In opdracht van de initiatiefnemer heeft Ecorys en Maatschappelijke Kosten Baten Analyse (MKBA) uitgevoerd. In een MKBA worden alle relevante factoren omgerekend naar geld conform vastgestelde rekenmethodes op basis waarvan een afweging gemaakt kan worden tussen de positieve effecten (met name economische en werkgelegenheids effecten) en negatieve effecten (zoals geluidshinder).

In het kader van het MER is als eerste onderzoek door TO70 onderzoek gedaan naar de vliegpatronen en vlieggedrag zowel in de huidige situatie als bij een verdere ontwikkeling van het vliegverkeer. Resultaten hiervan zijn gebruikt bij de verdere berekeningen die in het MER zijn uitgevoerd.

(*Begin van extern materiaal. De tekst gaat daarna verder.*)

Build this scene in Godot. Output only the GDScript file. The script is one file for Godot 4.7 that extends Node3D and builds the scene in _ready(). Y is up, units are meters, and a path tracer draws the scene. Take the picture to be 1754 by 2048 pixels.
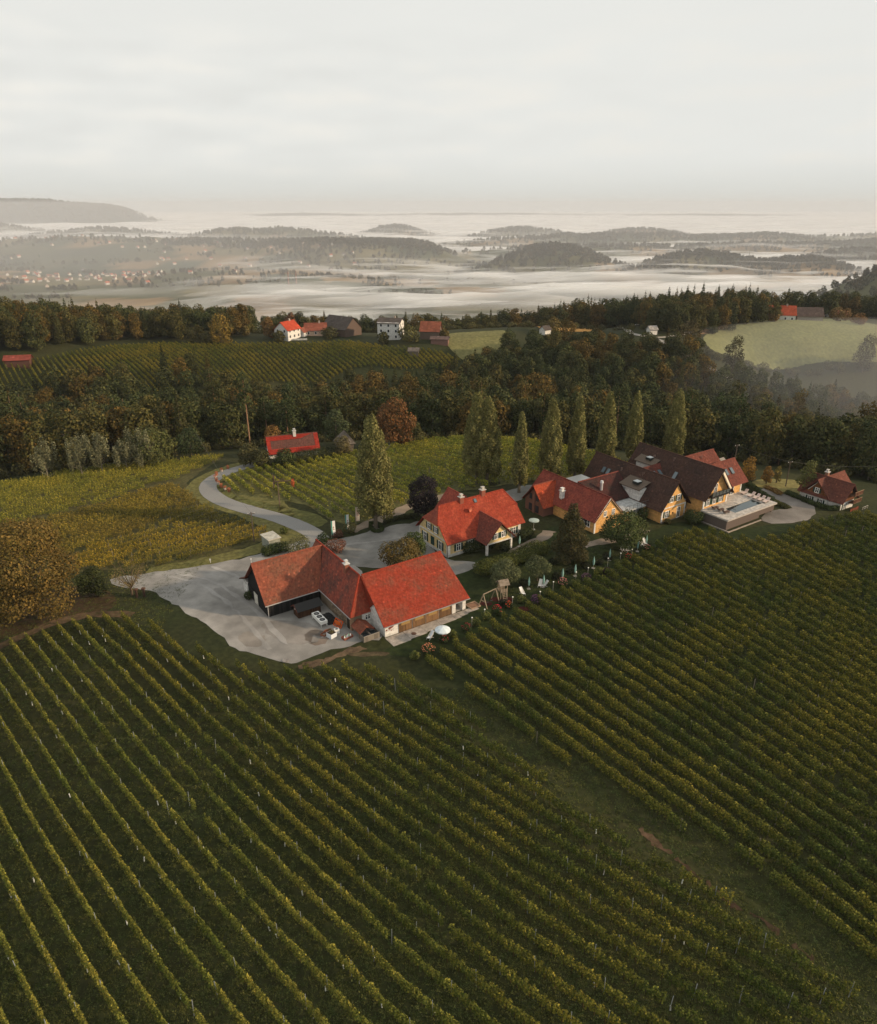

Het MER is, wederom in opdracht van RTHA, uitgevoerd door Adecs Airinfra en Arcadis. Hiertoe zijn een zeven deelrapporten en een invoerboek gemaakt. De resultaten van deze onderzoeken zijn samengebracht in een hoofdrapport. Van dit hoofdrapport is (relatief) beknopte samenvatting gemaakt waarin de belangrijkste resultaten worden beschreven.

Los van het MER zijn door TO70 in opdracht van het Ministerie van Infrastructuur en Milieu de beperkingengebieden, zoals deze moeten worden vastgesteld om veilig vliegverkeer te kunnen accommoderen, beschreven. In dit document zijn geen verschillende alternatieven beschreven omdat de ligging van deze gebieden alleen afhankelijk is van de fysieke locatie van de luchthaven en haar apparatuur die voor alle alternatieven gelijk is.

RTHA heeft in samenspraak met betrokken partijen besloten om de gegevens die ten grondslag lagen aan het belevingsonderzoek van 2012 opnieuw te laten analyseren. Hiervoor is gekozen omdat de kans bestaat dat resultaten uit een nieuw belevingsonderzoek beïnvloed worden als er een discussie plaatsvindt op verdere groei. Hierdoor bestaat de kans dat de conclusies van een nieuw onderzoek (tijdens de MER-procedure uitgevoerd) onbetrouwbare resultaten oplevert.